## DIRECTION:
All of the material below is to be repeated exactly.

— start —

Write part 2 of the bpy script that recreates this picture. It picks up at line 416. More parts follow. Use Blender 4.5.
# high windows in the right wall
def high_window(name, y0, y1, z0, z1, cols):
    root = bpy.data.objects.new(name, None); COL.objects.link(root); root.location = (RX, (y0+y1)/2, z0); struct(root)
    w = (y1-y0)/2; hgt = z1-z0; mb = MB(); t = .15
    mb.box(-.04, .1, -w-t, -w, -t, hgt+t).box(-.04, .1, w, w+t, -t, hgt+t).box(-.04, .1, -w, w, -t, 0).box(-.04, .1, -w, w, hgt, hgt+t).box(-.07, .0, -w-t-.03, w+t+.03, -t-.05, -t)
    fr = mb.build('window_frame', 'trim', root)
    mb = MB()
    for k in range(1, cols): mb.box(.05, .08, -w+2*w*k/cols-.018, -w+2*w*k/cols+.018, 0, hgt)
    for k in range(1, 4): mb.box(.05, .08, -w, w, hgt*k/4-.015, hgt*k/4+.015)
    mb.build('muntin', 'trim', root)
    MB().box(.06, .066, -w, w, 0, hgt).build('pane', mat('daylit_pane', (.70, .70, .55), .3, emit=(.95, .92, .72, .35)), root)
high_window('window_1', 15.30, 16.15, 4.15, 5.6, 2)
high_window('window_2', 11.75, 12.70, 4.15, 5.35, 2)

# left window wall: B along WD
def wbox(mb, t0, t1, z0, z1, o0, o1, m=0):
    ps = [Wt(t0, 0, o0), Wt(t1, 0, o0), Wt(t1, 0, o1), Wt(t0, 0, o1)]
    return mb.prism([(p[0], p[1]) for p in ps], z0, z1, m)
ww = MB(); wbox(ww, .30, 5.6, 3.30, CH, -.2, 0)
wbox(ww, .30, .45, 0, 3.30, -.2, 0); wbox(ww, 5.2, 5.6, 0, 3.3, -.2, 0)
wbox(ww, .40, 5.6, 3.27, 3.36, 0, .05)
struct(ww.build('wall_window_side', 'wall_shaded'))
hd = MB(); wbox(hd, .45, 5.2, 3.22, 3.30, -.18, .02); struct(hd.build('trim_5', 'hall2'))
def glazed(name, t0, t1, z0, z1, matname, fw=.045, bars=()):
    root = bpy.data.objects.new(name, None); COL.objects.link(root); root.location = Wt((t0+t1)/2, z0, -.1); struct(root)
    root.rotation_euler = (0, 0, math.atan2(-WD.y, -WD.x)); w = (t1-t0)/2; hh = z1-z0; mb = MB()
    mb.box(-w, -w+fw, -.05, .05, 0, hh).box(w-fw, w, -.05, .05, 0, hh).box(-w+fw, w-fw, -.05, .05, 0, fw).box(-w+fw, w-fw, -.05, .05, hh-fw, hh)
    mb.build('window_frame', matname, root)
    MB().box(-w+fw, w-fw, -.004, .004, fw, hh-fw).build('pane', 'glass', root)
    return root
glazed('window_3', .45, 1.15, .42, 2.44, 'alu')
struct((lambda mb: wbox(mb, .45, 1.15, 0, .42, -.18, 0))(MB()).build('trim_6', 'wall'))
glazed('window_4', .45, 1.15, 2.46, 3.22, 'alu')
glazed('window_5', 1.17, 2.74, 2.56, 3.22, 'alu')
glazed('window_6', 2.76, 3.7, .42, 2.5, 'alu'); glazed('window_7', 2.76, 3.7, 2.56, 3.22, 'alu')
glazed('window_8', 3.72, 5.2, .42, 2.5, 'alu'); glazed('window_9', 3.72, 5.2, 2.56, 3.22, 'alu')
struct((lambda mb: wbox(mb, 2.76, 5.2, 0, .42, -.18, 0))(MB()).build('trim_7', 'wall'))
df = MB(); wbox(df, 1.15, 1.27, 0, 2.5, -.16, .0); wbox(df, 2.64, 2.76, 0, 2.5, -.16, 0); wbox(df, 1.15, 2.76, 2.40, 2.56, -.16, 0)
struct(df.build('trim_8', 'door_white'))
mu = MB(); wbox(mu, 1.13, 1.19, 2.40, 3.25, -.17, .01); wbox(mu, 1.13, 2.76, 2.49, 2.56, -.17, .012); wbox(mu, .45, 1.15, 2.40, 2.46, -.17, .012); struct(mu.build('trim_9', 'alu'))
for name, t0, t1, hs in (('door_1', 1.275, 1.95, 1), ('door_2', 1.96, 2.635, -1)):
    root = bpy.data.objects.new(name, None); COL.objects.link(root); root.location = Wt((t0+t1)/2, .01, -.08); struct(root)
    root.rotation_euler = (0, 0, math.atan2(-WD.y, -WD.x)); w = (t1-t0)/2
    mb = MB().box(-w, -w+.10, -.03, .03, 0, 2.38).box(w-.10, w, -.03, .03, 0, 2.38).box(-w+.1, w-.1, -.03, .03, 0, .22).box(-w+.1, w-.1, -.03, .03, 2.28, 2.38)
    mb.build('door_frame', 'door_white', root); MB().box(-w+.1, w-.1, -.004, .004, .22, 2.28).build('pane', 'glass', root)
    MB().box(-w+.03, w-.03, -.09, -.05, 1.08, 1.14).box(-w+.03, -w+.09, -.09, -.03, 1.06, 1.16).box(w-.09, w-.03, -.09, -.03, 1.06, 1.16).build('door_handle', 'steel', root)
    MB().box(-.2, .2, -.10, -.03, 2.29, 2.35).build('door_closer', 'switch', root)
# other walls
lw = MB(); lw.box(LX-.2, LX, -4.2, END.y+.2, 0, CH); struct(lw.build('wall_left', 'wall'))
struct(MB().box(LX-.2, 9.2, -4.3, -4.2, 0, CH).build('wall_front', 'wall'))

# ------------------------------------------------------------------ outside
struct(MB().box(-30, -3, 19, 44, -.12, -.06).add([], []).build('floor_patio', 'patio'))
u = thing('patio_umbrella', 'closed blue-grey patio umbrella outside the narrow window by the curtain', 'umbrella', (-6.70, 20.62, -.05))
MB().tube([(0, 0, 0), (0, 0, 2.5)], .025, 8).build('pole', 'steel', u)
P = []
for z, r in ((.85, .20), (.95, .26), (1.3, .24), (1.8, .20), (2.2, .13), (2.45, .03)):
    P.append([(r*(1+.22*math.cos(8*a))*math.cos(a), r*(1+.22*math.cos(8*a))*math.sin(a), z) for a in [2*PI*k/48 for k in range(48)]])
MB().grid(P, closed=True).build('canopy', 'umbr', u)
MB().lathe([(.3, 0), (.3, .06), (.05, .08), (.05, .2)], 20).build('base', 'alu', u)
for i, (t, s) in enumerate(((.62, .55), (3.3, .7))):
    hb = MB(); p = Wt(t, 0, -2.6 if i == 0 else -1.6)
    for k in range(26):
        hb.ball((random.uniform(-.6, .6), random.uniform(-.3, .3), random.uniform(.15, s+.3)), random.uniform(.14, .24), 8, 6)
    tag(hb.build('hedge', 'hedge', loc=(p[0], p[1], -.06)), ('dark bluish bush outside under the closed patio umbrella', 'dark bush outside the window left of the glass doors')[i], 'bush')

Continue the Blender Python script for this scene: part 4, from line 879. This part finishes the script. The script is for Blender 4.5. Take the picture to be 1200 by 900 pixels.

— end —

## ANSWER TO THE EXERCISE:
Write part 2 of the bpy script that recreates this picture. It picks up at line 416. More parts follow. Use Blender 4.5.
# high windows in the right wall
def high_window(name, y0, y1, z0, z1, cols):
    root = bpy.data.objects.new(name, None); COL.objects.link(root); root.location = (RX, (y0+y1)/2, z0); struct(root)
    w = (y1-y0)/2; hgt = z1-z0; mb = MB(); t = .15
    mb.box(-.04, .1, -w-t, -w, -t, hgt+t).box(-.04, .1, w, w+t, -t, hgt+t).box(-.04, .1, -w, w, -t, 0).box(-.04, .1, -w, w, hgt, hgt+t).box(-.07, .0, -w-t-.03, w+t+.03, -t-.05, -t)
    fr = mb.build('window_frame', 'trim', root)
    mb = MB()
    for k in range(1, cols): mb.box(.05, .08, -w+2*w*k/cols-.018, -w+2*w*k/cols+.018, 0, hgt)
    for k in range(1, 4): mb.box(.05, .08, -w, w, hgt*k/4-.015, hgt*k/4+.015)
    mb.build('muntin', 'trim', root)
    MB().box(.06, .066, -w, w, 0, hgt).build('pane', mat('daylit_pane', (.70, .70, .55), .3, emit=(.95, .92, .72, .35)), root)
high_window('window_1', 15.30, 16.15, 4.15, 5.6, 2)
high_window('window_2', 11.75, 12.70, 4.15, 5.35, 2)

# left window wall: B along WD
def wbox(mb, t0, t1, z0, z1, o0, o1, m=0):
    ps = [Wt(t0, 0, o0), Wt(t1, 0, o0), Wt(t1, 0, o1), Wt(t0, 0, o1)]
    return mb.prism([(p[0], p[1]) for p in ps], z0, z1, m)
ww = MB(); wbox(ww, .30, 5.6, 3.30, CH, -.2, 0)
wbox(ww, .30, .45, 0, 3.30, -.2, 0); wbox(ww, 5.2, 5.6, 0, 3.3, -.2, 0)
wbox(ww, .40, 5.6, 3.27, 3.36, 0, .05)
struct(ww.build('wall_window_side', 'wall_shaded'))
hd = MB(); wbox(hd, .45, 5.2, 3.22, 3.30, -.18, .02); struct(hd.build('trim_5', 'hall2'))
def glazed(name, t0, t1, z0, z1, matname, fw=.045, bars=()):
    root = bpy.data.objects.new(name, None); COL.objects.link(root); root.location = Wt((t0+t1)/2, z0, -.1); struct(root)
    root.rotation_euler = (0, 0, math.atan2(-WD.y, -WD.x)); w = (t1-t0)/2; hh = z1-z0; mb = MB()
    mb.box(-w, -w+fw, -.05, .05, 0, hh).box(w-fw, w, -.05, .05, 0, hh).box(-w+fw, w-fw, -.05, .05, 0, fw).box(-w+fw, w-fw, -.05, .05, hh-fw, hh)
    mb.build('window_frame', matname, root)
    MB().box(-w+fw, w-fw, -.004, .004, fw, hh-fw).build('pane', 'glass', root)
    return root
glazed('window_3', .45, 1.15, .42, 2.44, 'alu')
struct((lambda mb: wbox(mb, .45, 1.15, 0, .42, -.18, 0))(MB()).build('trim_6', 'wall'))
glazed('window_4', .45, 1.15, 2.46, 3.22, 'alu')
glazed('window_5', 1.17, 2.74, 2.56, 3.22, 'alu')
glazed('window_6', 2.76, 3.7, .42, 2.5, 'alu'); glazed('window_7', 2.76, 3.7, 2.56, 3.22, 'alu')
glazed('window_8', 3.72, 5.2, .42, 2.5, 'alu'); glazed('window_9', 3.72, 5.2, 2.56, 3.22, 'alu')
struct((lambda mb: wbox(mb, 2.76, 5.2, 0, .42, -.18, 0))(MB()).build('trim_7', 'wall'))
df = MB(); wbox(df, 1.15, 1.27, 0, 2.5, -.16, .0); wbox(df, 2.64, 2.76, 0, 2.5, -.16, 0); wbox(df, 1.15, 2.76, 2.40, 2.56, -.16, 0)
struct(df.build('trim_8', 'door_white'))
mu = MB(); wbox(mu, 1.13, 1.19, 2.40, 3.25, -.17, .01); wbox(mu, 1.13, 2.76, 2.49, 2.56, -.17, .012); wbox(mu, .45, 1.15, 2.40, 2.46, -.17, .012); struct(mu.build('trim_9', 'alu'))
for name, t0, t1, hs in (('door_1', 1.275, 1.95, 1), ('door_2', 1.96, 2.635, -1)):
    root = bpy.data.objects.new(name, None); COL.objects.link(root); root.location = Wt((t0+t1)/2, .01, -.08); struct(root)
    root.rotation_euler = (0, 0, math.atan2(-WD.y, -WD.x)); w = (t1-t0)/2
    mb = MB().box(-w, -w+.10, -.03, .03, 0, 2.38).box(w-.10, w, -.03, .03, 0, 2.38).box(-w+.1, w-.1, -.03, .03, 0, .22).box(-w+.1, w-.1, -.03, .03, 2.28, 2.38)
    mb.build('door_frame', 'door_white', root); MB().box(-w+.1, w-.1, -.004, .004, .22, 2.28).build('pane', 'glass', root)
    MB().box(-w+.03, w-.03, -.09, -.05, 1.08, 1.14).box(-w+.03, -w+.09, -.09, -.03, 1.06, 1.16).box(w-.09, w-.03, -.09, -.03, 1.06, 1.16).build('door_handle', 'steel', root)
    MB().box(-.2, .2, -.10, -.03, 2.29, 2.35).build('door_closer', 'switch', root)
# other walls
lw = MB(); lw.box(LX-.2, LX, -4.2, END.y+.2, 0, CH); struct(lw.build('wall_left', 'wall'))
struct(MB().box(LX-.2, 9.2, -4.3, -4.2, 0, CH).build('wall_front', 'wall'))

# ------------------------------------------------------------------ outside
struct(MB().box(-30, -3, 19, 44, -.12, -.06).add([], []).build('floor_patio', 'patio'))
u = thing('patio_umbrella', 'closed blue-grey patio umbrella outside the narrow window by the curtain', 'umbrella', (-6.70, 20.62, -.05))
MB().tube([(0, 0, 0), (0, 0, 2.5)], .025, 8).build('pole', 'steel', u)
P = []
for z, r in ((.85, .20), (.95, .26), (1.3, .24), (1.8, .20), (2.2, .13), (2.45, .03)):
    P.append([(r*(1+.22*math.cos(8*a))*math.cos(a), r*(1+.22*math.cos(8*a))*math.sin(a), z) for a in [2*PI*k/48 for k in range(48)]])
MB().grid(P, closed=True).build('canopy', 'umbr', u)
MB().lathe([(.3, 0), (.3, .06), (.05, .08), (.05, .2)], 20).build('base', 'alu', u)
for i, (t, s) in enumerate(((.62, .55), (3.3, .7))):
    hb = MB(); p = Wt(t, 0, -2.6 if i == 0 else -1.6)
    for k in range(26):
        hb.ball((random.uniform(-.6, .6), random.uniform(-.3, .3), random.uniform(.15, s+.3)), random.uniform(.14, .24), 8, 6)
    tag(hb.build('hedge', 'hedge', loc=(p[0], p[1], -.06)), ('dark bluish bush outside under the closed patio umbrella', 'dark bush outside the window left of the glass doors')[i], 'bush')

Continue the Blender Python script for this scene: part 4, from line 879. This part finishes the script. The script is for Blender 4.5. Take the picture to be 1200 by 900 pixels.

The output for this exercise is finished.